**Task to carry out:**
Keep only the lines of the data below that contain "from", and copy them.

**Information provided:**
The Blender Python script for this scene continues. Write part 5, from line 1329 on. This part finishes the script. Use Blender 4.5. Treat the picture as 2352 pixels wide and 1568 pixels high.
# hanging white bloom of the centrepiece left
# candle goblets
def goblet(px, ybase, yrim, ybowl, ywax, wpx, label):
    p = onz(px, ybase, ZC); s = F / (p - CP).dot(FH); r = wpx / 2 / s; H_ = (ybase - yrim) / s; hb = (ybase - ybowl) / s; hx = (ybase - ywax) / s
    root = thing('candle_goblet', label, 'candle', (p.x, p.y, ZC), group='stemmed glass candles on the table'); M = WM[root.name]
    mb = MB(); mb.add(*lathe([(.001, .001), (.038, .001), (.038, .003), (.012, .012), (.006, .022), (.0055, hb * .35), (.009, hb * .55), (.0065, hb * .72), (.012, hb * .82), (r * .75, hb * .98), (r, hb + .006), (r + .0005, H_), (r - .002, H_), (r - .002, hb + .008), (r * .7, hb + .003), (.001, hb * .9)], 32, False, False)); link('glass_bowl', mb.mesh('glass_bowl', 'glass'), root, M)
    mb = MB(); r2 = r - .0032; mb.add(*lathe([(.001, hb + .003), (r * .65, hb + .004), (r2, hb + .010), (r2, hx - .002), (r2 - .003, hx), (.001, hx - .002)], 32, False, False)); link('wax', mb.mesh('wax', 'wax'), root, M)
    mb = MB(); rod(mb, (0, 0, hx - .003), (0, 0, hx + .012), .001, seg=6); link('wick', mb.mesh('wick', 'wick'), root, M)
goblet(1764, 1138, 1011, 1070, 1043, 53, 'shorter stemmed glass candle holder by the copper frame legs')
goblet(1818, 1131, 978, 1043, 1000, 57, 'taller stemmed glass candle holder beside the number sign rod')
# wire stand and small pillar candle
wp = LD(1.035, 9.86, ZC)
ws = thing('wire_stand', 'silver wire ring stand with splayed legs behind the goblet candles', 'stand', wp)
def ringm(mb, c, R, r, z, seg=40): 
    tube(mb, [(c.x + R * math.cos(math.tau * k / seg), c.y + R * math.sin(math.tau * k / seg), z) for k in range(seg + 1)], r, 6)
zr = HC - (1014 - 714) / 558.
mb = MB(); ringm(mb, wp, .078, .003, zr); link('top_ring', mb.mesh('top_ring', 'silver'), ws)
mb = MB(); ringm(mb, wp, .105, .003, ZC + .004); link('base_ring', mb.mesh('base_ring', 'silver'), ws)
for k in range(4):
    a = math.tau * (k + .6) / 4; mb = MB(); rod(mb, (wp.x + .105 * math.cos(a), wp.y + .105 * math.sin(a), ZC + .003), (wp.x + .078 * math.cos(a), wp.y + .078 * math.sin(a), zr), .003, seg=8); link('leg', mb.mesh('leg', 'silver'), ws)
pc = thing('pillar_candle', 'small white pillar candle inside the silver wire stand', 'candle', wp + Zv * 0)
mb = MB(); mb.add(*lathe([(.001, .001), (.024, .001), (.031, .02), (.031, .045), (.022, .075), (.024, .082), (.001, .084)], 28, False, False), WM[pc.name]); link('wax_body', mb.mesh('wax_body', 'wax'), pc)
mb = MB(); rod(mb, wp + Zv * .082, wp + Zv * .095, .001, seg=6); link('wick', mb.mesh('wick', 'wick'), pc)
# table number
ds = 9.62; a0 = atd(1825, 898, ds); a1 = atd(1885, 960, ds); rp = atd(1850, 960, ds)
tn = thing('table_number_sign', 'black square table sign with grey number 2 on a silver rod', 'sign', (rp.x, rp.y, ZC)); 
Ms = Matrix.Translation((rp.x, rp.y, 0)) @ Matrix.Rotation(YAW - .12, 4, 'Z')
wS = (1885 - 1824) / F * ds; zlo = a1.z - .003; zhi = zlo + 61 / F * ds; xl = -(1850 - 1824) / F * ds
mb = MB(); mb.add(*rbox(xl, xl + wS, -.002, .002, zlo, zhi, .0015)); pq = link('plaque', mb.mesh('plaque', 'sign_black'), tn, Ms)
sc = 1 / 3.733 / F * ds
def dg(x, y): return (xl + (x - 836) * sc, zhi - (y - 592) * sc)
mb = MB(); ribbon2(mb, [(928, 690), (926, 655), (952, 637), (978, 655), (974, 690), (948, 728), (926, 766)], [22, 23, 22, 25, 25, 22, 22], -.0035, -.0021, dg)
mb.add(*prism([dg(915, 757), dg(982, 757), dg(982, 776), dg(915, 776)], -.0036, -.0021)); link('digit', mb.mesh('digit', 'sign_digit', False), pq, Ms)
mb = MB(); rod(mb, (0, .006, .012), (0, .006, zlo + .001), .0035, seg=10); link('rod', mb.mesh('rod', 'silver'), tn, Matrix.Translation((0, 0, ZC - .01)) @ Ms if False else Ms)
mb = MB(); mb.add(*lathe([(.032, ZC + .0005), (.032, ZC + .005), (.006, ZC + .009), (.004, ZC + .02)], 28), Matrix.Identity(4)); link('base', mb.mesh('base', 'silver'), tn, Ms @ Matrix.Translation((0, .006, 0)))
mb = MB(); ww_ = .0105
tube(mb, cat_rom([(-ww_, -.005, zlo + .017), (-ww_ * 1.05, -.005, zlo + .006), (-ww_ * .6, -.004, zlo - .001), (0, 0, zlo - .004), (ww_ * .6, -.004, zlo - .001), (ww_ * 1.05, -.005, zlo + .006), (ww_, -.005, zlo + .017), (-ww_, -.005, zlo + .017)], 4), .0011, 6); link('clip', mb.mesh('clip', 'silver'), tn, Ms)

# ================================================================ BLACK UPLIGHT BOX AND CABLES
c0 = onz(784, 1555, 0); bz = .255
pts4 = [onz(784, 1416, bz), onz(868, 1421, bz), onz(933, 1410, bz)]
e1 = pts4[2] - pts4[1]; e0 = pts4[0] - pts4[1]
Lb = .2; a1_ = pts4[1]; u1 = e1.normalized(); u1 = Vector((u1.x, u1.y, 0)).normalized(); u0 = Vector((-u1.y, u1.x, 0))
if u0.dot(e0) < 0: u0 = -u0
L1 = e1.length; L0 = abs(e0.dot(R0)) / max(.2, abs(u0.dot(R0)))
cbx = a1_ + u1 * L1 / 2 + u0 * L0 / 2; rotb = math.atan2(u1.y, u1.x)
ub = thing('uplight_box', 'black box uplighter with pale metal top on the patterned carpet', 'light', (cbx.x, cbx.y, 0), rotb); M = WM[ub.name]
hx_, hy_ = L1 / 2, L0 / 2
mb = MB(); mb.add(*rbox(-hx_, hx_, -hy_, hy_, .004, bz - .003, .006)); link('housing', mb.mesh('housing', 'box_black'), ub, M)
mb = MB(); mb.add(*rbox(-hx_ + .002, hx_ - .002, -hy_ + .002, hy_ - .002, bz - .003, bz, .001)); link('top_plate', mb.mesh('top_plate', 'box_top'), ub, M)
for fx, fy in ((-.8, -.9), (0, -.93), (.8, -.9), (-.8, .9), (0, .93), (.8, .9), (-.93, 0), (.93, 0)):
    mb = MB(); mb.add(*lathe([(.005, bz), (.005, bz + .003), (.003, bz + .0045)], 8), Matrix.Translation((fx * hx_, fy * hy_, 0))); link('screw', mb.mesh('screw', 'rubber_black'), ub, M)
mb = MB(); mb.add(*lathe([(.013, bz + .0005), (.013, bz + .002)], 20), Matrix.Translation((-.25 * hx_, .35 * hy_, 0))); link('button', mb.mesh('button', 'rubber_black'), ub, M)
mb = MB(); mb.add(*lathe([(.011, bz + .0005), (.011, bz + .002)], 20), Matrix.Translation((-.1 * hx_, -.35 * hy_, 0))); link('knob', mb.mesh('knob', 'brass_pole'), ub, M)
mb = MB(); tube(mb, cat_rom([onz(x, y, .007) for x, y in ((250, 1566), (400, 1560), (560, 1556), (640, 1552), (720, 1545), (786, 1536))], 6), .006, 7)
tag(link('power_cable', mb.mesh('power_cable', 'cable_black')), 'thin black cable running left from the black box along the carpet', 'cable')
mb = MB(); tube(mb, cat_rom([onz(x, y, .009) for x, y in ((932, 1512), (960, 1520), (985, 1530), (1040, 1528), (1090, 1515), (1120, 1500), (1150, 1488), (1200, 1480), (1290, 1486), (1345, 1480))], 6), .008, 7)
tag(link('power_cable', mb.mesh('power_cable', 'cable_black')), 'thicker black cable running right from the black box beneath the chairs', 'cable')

**Task solution:**
The Blender Python script for this scene continues. Write part 5, from line 1329 on. This part finishes the script. Use Blender 4.5. Treat the picture as 2352 pixels wide and 1568 pixels high.
tag(link('power_cable', mb.mesh('power_cable', 'cable_black')), 'thin black cable running left from the black box along the carpet', 'cable')
tag(link('power_cable', mb.mesh('power_cable', 'cable_black')), 'thicker black cable running right from the black box beneath the chairs', 'cable')